手近な一歩を我がものとせぬうちは、決して次のものに手をつけてはいけません。そして臆説を斥けねばなりません。臆説はシャボン玉のように見る目には美しいが、しょせん破裂して、混乱の他には何ものをも残さないものです。

節制と忍耐に慣れなさい。研究においては、苦しい努力をするようにしなさい。事実をまず見、次に比べ、そして集めなさい。
鳥の翼がどんなに完全であっても、空気の助けがなければ決して飛び立つことはできません。
事実というもの、それは学者にとっては空気なのです。これなくして、君たちは決して飛び立つことができません。これ無くしては、君たちの「学説」は空しい努力になってしまいます。
しかし、学び、実験し、観察しつつ、事実の皮相に止まることがないよう努力しなければなりません。事実の記録係になってはいけません。その発生の秘密を洞察するように試みなさい。事実を支配している法則を根気強く探しなさい。

第二には―謙譲です。何でも知っているなどと夢にも考えてはいけません。よしんば人が、君たちを高く高く不要化しようとも、つねに「私は何も知っていない」と自分に言い聞かせるだけの男らしい気持ちが必要です。
傲慢の虜になってはいけません。傲慢にとらわれると、賛成すべき場合でも、自分を固執するようになり、有益な助言や親切な援助をも断るようになってしまいます。また方法に客観性を失う結果にもなります。
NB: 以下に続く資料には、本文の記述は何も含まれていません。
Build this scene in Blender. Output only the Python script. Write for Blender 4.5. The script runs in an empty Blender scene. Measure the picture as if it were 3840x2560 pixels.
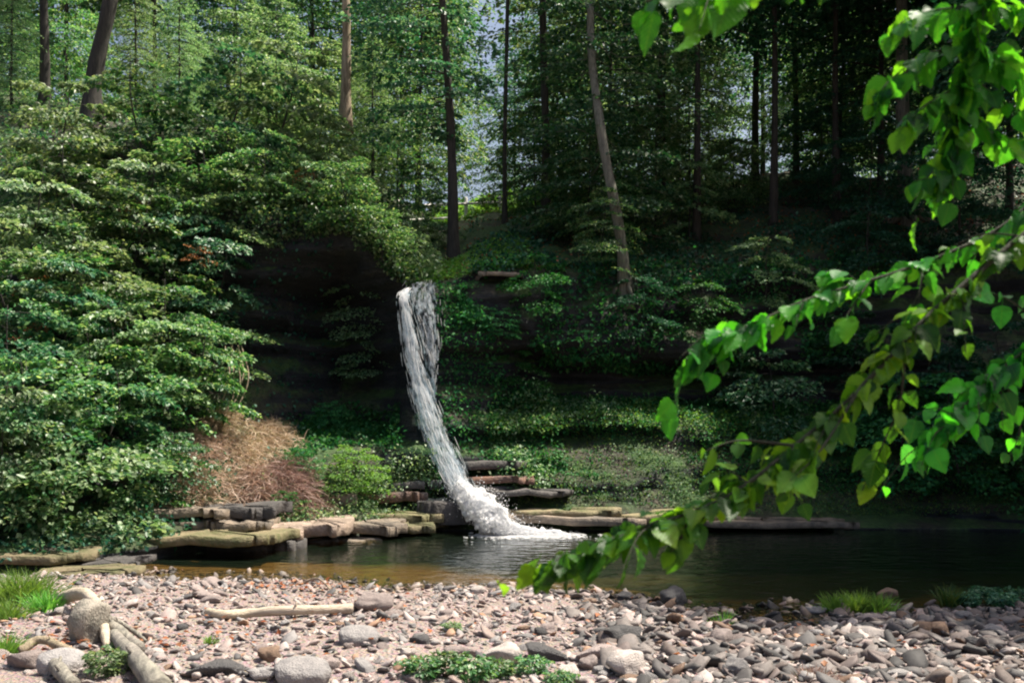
import bpy, math
import numpy as np
from mathutils import Vector

# ------------------------------------------------------------------ basics
sc = bpy.context.scene
COL = sc.collection
F, CAMH, HZ = 1024.0, 2.8, 420.0
def P(px, py, d):
    return np.array([(px - 512.0) / F * d, d, CAMH + (HZ - py) / F * d])
def proj(V):
    return 512 + V[..., 0] / V[..., 1] * F, HZ - (V[..., 2] - CAMH) / V[..., 1] * F
SUN = np.array([0.42, 0.14, 0.89]); SUN /= np.linalg.norm(SUN)

def tag(o, label, cat, group=None, kind=None):
    if label: o['label'] = label
    if cat: o['category'] = cat
    if group: o['group'] = group
    if kind: o['kind'] = kind
    return o
def structure(o):
    o['kind'] = 'structure'; return o
def empty(name, loc, label=None, cat=None, group=None, rz=0.0, s=1.0):
    o = bpy.data.objects.new(name, None); COL.objects.link(o)
    o.location = [float(v) for v in loc]; o.rotation_euler = (0, 0, rz); o.scale = (s, s, s)
    o.empty_display_size = 0.2
    return tag(o, label, cat, group)
def mesh(name, V, T, mat=None, smooth=False, uv=None, edge=None):
    V = np.asarray(V, dtype=np.float32); T = np.asarray(T, dtype=np.int32)
    me = bpy.data.meshes.new(name)
    n, k = T.shape
    me.vertices.add(len(V)); me.vertices.foreach_set('co', V.ravel())
    me.loops.add(n * k); me.loops.foreach_set('vertex_index', T.ravel())
    me.polygons.add(n); me.polygons.foreach_set('loop_start', np.arange(n, dtype=np.int32) * k)
    if smooth: me.polygons.foreach_set('use_smooth', np.ones(n, dtype=bool))
    if uv is not None:
        l = me.uv_layers.new(name='flow'); l.data.foreach_set('uv', np.asarray(uv, dtype=np.float32)[T.ravel()].ravel())
    if edge is not None:
        at = me.attributes.new('edge', 'FLOAT', 'POINT'); at.data.foreach_set('value', np.asarray(edge, dtype=np.float32).ravel())
    me.update(calc_edges=True)
    if mat: me.materials.append(mat)
    return me
def ob(name, me, parent=None, loc=(0, 0, 0), rot=(0, 0, 0), scale=(1, 1, 1), mat=None):
    o = bpy.data.objects.new(name, me); COL.objects.link(o)
    o.location = [float(v) for v in loc]; o.rotation_euler = rot; o.scale = scale
    if parent: o.parent = parent
    if mat:
        o.material_slots[0].link = 'OBJECT'; o.material_slots[0].material = mat
    return o
class Bag:
    def __init__(s): s.V = []; s.T = []; s.n = 0
    def add(s, V, T):
        T = np.asarray(T)
        if T.shape[1] == 4: T = np.concatenate([T[:, [0, 1, 2]], T[:, [0, 2, 3]]])
        s.V.append(np.asarray(V)); s.T.append(T + s.n); s.n += len(V)
    def mesh(s, name, mat, smooth=False): return mesh(name, np.concatenate(s.V), np.concatenate(s.T), mat, smooth)

# value noise
_r = np.random.RandomState(7); _tab = _r.rand(4096)
def _h(i, j, k): return _tab[(i * 73 + j * 1571 + k * 3299 + (i * j) * 7 + j * k * 13) & 4095]
def noise(x, y, z=0.0):
    x, y, z = np.broadcast_arrays(np.asarray(x, float), np.asarray(y, float), np.asarray(z, float))
    xi, yi, zi = np.floor(x).astype(int), np.floor(y).astype(int), np.floor(z).astype(int)
    u, v, w = x - xi, y - yi, z - zi
    u, v, w = u*u*(3-2*u), v*v*(3-2*v), w*w*(3-2*w)
    L = lambda a, b, t: a + (b - a) * t
    c = [[[ _h(xi+a, yi+b, zi+e) for e in (0, 1)] for b in (0, 1)] for a in (0, 1)]
    return L(L(L(c[0][0][0], c[1][0][0], u), L(c[0][1][0], c[1][1][0], u), v),
             L(L(c[0][0][1], c[1][0][1], u), L(c[0][1][1], c[1][1][1], u), v), w) * 2 - 1
def fbm(x, y, z=0.0, o=4):
    s = 0; a = 1
    for i in range(o):
        s = s + a * noise(np.asarray(x) * 2**i + 11.3*i, np.asarray(y) * 2**i + 5.1*i, np.asarray(z) * 2**i); a *= 0.5
    return s
def unit(v): return v / np.maximum(np.linalg.norm(v, axis=-1, keepdims=True), 1e-9)

# ------------------------------------------------------------------ materials
def newmat(name):
    m = bpy.data.materials.new(name); m.use_nodes = True
    nt = m.node_tree; nt.nodes.clear()
    return m, nt
def nd(nt, t, **k):
    n = nt.nodes.new(t)
    for a, v in k.items():
        if a[0] == '_': setattr(n, a[1:], v)
        else: n.inputs[a.replace('__', ' ')].default_value = v
    return n
def ramp(nt, stops, fac=None, interp='LINEAR'):
    n = nt.nodes.new('ShaderNodeValToRGB'); n.color_ramp.interpolation = interp
    e = n.color_ramp.elements
    while len(e) < len(stops): e.new(0.5)
    for i, (p, c) in enumerate(stops):
        e[i].position = p; e[i].color = (*c, 1) if len(c) == 3 else c
    if fac is not None: nt.links.new(fac, n.inputs[0])
    return n
def out(nt, shader):
    o = nt.nodes.new('ShaderNodeOutputMaterial'); nt.links.new(shader, o.inputs['Surface']); return o
def mixrgb(nt, a, b, f, mode='MIX'):
    n = nt.nodes.new('ShaderNodeMix'); n.data_type = 'RGBA'; n.blend_type = mode
    for sock, v in ((n.inputs[6], a), (n.inputs[7], b), (n.inputs[0], f)):
        if hasattr(v, 'is_linked'): nt.links.new(v, sock)
        elif isinstance(v, (int, float)): sock.default_value = v
        else: sock.default_value = (*v, 1)
    return n.outputs[2]
def math_(nt, op, a, b=None, clamp=False):
    n = nt.nodes.new('ShaderNodeMath'); n.operation = op; n.use_clamp = clamp
    for i, v in enumerate((a, b)):
        if v is None: continue
        if hasattr(v, 'is_linked'): nt.links.new(v, n.inputs[i])
        else: n.inputs[i].default_value = v
    return n.outputs[0]
def wpos(nt, scale=(1, 1, 1), obj=False):
    g = nt.nodes.new('ShaderNodeTexCoord') if obj else nt.nodes.new('ShaderNodeNewGeometry')
    m = nt.nodes.new('ShaderNodeMapping'); m.inputs['Scale'].default_value = scale
    nt.links.new(g.outputs['Object' if obj else 'Position'], m.inputs['Vector']); return m.outputs[0]
def tnoise(nt, vec, scale, detail=4, rough=0.55):
    n = nt.nodes.new('ShaderNodeTexNoise'); n.inputs['Scale'].default_value = scale
    n.inputs['Detail'].default_value = detail; n.inputs['Roughness'].default_value = rough
    nt.links.new(vec, n.inputs['Vector']); return n.outputs['Fac']
def bump(nt, h, strength, dist=0.02):
    b = nt.nodes.new('ShaderNodeBump'); b.inputs['Strength'].default_value = strength; b.inputs['Distance'].default_value = dist
    nt.links.new(h, b.inputs['Height']); return b.outputs[0]

def leafmat(name, cols, trans=0.35, tcol=(1.3, 1.25, 0.5), rough=0.5, spec=0.35, veins=False):
    m, nt = newmat(name)
    g = nt.nodes.new('ShaderNodeNewGeometry'); oi = nt.nodes.new('ShaderNodeObjectInfo')
    r = ramp(nt, [(i / (len(cols) - 1), c) for i, c in enumerate(cols)], g.outputs['Random Per Island'])
    hs = nt.nodes.new('ShaderNodeHueSaturation'); nt.links.new(r.outputs[0], hs.inputs['Color'])
    nt.links.new(math_(nt, 'MULTIPLY_ADD', oi.outputs['Random'], 0.5), hs.inputs['Value'])
    hs.inputs['Value'].links[0].from_node.inputs[2].default_value = 0.75
    n2 = nt.nodes.new('ShaderNodeMath'); n2.operation = 'MULTIPLY_ADD'; n2.inputs[1].default_value = 0.05; n2.inputs[2].default_value = 0.475
    nt.links.new(oi.outputs['Random'], n2.inputs[0]); nt.links.new(n2.outputs[0], hs.inputs['Hue'])
    c = hs.outputs[0]; nrm = None
    if veins:
        uv = nt.nodes.new('ShaderNodeUVMap'); uv.uv_map = 'flow'; sp = nt.nodes.new('ShaderNodeSeparateXYZ'); nt.links.new(uv.outputs[0], sp.inputs[0])
        au = math_(nt, 'ABSOLUTE', sp.outputs[0]); ph = math_(nt, 'FRACT', math_(nt, 'MULTIPLY', math_(nt, 'SUBTRACT', sp.outputs[1], math_(nt, 'MULTIPLY', au, .8)), 8.0))
        line = math_(nt, 'LESS_THAN', ph, .14); rib = math_(nt, 'LESS_THAN', au, .018); vv = math_(nt, 'MAXIMUM', line, rib)
        c = mixrgb(nt, c, (.10, .24, .05), math_(nt, 'MULTIPLY', vv, .22)); nrm = bump(nt, math_(nt, 'SINE', math_(nt, 'MULTIPLY', ph, 6.283)), .15, .003)
        c = mixrgb(nt, c, (.5, .5, .5), ramp(nt, [(.5, (0, 0, 0)), (.75, (.9, .9, .9))], tnoise(nt, wpos(nt), 30, 3)).outputs[0], 'MULTIPLY')
    p = nd(nt, 'ShaderNodeBsdfPrincipled', Roughness=rough)
    if nrm: nt.links.new(nrm, p.inputs['Normal'])
    p.inputs['Specular IOR Level'].default_value = spec
    nt.links.new(c, p.inputs['Base Color'])
    t = nt.nodes.new('ShaderNodeBsdfTranslucent'); nt.links.new(mixrgb(nt, c, tcol, 1.0, 'MULTIPLY'), t.inputs['Color'])
    mx = nt.nodes.new('ShaderNodeMixShader'); mx.inputs[0].default_value = trans
    nt.links.new(p.outputs[0], mx.inputs[1]); nt.links.new(t.outputs[0], mx.inputs[2])
    out(nt, mx.outputs[0]); return m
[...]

第三には―情熱です。学問というものは人間からその全生命を要求するものです。このことを忘れてはいけ前sん。例え生命が二つあったとしても十分ではないでしょう。
学問はいっそう大きな努力と情熱を要求するこのですから。私たちの祖国は、大きな自由を学者に与えています。
そしてまた極端だと思われるくらい十分に、学問を生活に染み込ませています。我が国の若い学者の状態について、何を話すべきでしょう。
これですべてがはっきりしているではありませんか。学者には多くの便宜が与えられていますと同時に、彼らには祖国が望んでいる大きな期待を果たすという名誉ある義務があるのです。

時間厳守・毎日運動をするなどの規則正しい生活を生涯続けました。「観察そして観察」、コルトゥシにある研究所の外壁にパブロフの言葉として刻まれています。